1 The distinction in changing “restoration” to “repair” was that Benoit felt that many times rhetors were unable to rebuild their reputations to what they had “owned” before. In going through a crisis, one’s image does not stay the same.

2 There are other theories of crisis communication, such as Coombs’ Situational Crisis Communication Theory (SCCT) (Coombs & Holladay, Citation1996), which is grounded in much of the same literature, but typically relies on an experimental approach to support its tenants.

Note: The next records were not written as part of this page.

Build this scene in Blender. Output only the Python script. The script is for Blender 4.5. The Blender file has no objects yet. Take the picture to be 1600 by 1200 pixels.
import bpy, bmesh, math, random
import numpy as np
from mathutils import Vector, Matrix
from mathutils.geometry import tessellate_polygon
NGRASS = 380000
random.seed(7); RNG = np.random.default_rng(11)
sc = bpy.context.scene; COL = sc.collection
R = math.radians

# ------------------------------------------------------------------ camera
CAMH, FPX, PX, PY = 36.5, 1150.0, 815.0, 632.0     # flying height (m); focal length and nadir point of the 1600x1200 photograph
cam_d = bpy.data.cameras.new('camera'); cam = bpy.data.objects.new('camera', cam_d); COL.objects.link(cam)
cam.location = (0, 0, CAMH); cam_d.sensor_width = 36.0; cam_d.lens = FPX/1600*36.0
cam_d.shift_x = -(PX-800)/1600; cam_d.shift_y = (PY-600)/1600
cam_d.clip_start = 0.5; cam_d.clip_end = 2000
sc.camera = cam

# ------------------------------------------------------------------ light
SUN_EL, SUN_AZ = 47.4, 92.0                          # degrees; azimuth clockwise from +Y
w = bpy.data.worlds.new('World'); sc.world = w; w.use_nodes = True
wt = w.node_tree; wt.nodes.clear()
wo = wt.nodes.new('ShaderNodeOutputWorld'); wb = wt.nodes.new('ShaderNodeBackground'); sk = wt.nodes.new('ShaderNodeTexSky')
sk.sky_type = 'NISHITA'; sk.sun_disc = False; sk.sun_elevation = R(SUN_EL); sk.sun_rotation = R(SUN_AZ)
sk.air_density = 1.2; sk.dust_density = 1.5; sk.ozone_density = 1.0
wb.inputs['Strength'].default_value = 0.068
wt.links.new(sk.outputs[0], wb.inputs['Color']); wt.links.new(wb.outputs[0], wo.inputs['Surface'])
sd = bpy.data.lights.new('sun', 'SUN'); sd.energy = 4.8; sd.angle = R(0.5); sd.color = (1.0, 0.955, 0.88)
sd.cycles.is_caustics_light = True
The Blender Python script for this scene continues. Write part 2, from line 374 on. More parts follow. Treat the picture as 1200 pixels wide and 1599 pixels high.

3 Mauchly’s test of sphericity was significant at p < .05, indicating a departure from homogeneity in the equality of the variances among treatment conditions. Sphericity violations often occur in large samples. The Greenhouse–Geisser correction ϵ was close to 1 indicating the departure from homogeneity was small. We took the conservative approach of using the Greenhouse–Geisser correction for all repeated measures analyses to reduce the probability of a Type I error (Field, Citation2009).